** start of MATERIAL **

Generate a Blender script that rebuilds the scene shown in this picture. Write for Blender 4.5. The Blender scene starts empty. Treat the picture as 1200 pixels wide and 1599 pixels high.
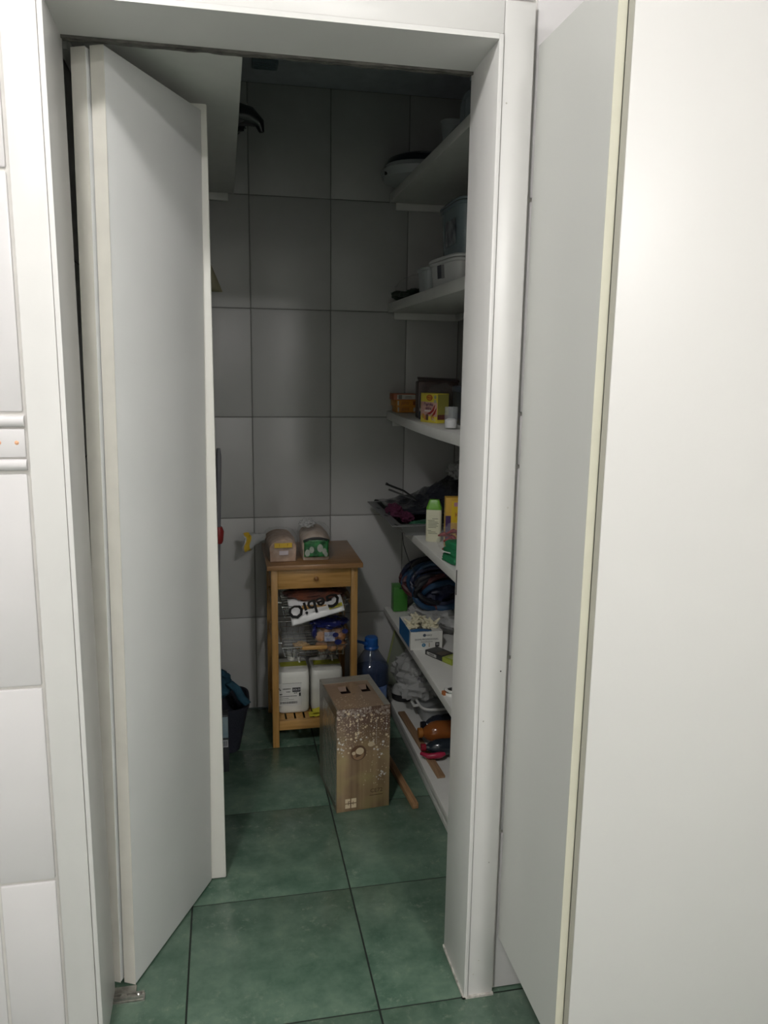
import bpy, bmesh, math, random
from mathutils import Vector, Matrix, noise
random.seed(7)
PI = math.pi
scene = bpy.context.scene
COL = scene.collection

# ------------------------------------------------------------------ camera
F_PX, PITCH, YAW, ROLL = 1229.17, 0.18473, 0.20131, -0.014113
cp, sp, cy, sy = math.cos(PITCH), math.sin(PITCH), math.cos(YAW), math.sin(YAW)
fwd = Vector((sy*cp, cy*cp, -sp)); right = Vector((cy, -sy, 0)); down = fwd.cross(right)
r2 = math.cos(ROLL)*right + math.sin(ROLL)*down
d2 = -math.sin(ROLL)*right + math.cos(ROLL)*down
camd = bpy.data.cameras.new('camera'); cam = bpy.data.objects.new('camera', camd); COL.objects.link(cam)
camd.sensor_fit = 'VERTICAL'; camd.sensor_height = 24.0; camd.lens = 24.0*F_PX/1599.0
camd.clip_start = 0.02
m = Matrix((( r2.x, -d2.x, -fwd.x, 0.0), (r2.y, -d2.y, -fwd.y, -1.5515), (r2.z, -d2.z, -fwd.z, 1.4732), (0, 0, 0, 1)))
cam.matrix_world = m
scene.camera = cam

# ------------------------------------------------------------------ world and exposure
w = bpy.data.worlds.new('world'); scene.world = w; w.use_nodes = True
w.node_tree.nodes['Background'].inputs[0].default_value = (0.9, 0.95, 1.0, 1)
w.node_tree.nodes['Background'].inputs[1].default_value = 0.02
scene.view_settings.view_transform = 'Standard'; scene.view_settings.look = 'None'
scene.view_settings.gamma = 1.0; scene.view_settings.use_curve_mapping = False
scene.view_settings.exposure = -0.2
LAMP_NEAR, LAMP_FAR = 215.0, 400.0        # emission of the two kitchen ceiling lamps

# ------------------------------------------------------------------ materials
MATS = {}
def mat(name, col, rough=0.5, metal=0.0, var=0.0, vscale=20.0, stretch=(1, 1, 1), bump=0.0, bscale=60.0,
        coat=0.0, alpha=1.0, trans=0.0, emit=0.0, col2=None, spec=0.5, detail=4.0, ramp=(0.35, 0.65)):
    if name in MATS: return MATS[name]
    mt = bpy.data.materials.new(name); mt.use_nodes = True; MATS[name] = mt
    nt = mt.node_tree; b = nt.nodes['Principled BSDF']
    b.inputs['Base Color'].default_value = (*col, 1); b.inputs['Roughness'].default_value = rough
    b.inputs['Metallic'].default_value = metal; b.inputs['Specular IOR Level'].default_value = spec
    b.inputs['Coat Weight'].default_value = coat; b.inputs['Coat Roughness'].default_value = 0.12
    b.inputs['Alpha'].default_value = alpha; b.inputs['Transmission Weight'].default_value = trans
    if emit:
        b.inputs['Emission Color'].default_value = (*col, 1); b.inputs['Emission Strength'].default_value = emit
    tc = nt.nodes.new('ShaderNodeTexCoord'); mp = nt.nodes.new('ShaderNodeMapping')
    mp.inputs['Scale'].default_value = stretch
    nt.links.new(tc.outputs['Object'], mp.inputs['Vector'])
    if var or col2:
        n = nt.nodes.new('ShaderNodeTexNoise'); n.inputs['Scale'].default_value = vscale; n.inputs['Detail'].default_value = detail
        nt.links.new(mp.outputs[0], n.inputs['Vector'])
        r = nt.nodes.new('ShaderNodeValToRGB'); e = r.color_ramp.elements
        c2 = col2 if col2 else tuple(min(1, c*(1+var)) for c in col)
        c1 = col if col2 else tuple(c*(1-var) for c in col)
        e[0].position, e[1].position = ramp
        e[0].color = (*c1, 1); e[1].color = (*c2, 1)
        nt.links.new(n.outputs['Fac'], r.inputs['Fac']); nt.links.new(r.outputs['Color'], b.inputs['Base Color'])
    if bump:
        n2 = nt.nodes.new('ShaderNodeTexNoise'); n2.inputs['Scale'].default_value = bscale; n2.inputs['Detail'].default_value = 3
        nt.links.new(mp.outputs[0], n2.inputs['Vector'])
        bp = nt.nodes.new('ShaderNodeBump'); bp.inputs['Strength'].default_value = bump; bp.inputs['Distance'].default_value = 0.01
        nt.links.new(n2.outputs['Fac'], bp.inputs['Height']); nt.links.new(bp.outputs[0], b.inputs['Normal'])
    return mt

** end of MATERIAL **

Starting at the top of the listing above, reproduce each line up to and including the one with "COL = scene.collection"; omit the pictures.

Generate a Blender script that rebuilds the scene shown in this picture. Write for Blender 4.5. The Blender scene starts empty. Treat the picture as 1200 pixels wide and 1599 pixels high.
import bpy, bmesh, math, random
from mathutils import Vector, Matrix, noise
random.seed(7)
PI = math.pi
scene = bpy.context.scene
COL = scene.collection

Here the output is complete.